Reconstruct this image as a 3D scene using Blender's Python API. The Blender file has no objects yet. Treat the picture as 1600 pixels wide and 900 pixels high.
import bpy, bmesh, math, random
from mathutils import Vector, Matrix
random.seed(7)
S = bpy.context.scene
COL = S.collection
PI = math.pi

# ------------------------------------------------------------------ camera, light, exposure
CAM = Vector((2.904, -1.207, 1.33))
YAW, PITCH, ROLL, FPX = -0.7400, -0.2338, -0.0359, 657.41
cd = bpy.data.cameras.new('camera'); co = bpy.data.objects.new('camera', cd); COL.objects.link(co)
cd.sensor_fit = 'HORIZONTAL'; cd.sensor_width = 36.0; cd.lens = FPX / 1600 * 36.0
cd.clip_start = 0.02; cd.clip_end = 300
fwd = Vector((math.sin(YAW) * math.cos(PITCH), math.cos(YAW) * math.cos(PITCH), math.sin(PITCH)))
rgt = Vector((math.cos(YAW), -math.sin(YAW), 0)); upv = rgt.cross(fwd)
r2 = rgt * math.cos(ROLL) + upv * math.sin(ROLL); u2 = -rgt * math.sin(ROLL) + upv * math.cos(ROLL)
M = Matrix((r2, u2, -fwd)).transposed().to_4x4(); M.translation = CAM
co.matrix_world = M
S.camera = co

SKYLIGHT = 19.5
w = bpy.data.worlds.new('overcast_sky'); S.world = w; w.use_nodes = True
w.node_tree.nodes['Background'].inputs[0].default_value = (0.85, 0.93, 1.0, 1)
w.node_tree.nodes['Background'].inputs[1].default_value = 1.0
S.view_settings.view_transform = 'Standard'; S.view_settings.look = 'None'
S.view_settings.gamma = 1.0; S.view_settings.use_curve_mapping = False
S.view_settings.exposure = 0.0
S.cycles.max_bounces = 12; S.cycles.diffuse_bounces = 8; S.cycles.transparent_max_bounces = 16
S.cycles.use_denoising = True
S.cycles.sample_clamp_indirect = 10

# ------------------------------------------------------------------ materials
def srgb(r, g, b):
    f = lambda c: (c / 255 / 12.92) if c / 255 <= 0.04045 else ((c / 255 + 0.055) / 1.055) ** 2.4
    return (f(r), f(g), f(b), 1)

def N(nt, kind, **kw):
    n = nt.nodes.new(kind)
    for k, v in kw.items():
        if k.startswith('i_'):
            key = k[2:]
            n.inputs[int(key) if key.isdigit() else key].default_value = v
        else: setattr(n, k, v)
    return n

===

What is expected
Scan the material above. Extract every line in which the word "objects" occurs.

Answer below
Reconstruct this image as a 3D scene using Blender's Python API. The Blender file has no objects yet. Treat the picture as 1600 pixels wide and 900 pixels high.
cd = bpy.data.cameras.new('camera'); co = bpy.data.objects.new('camera', cd); COL.objects.link(co)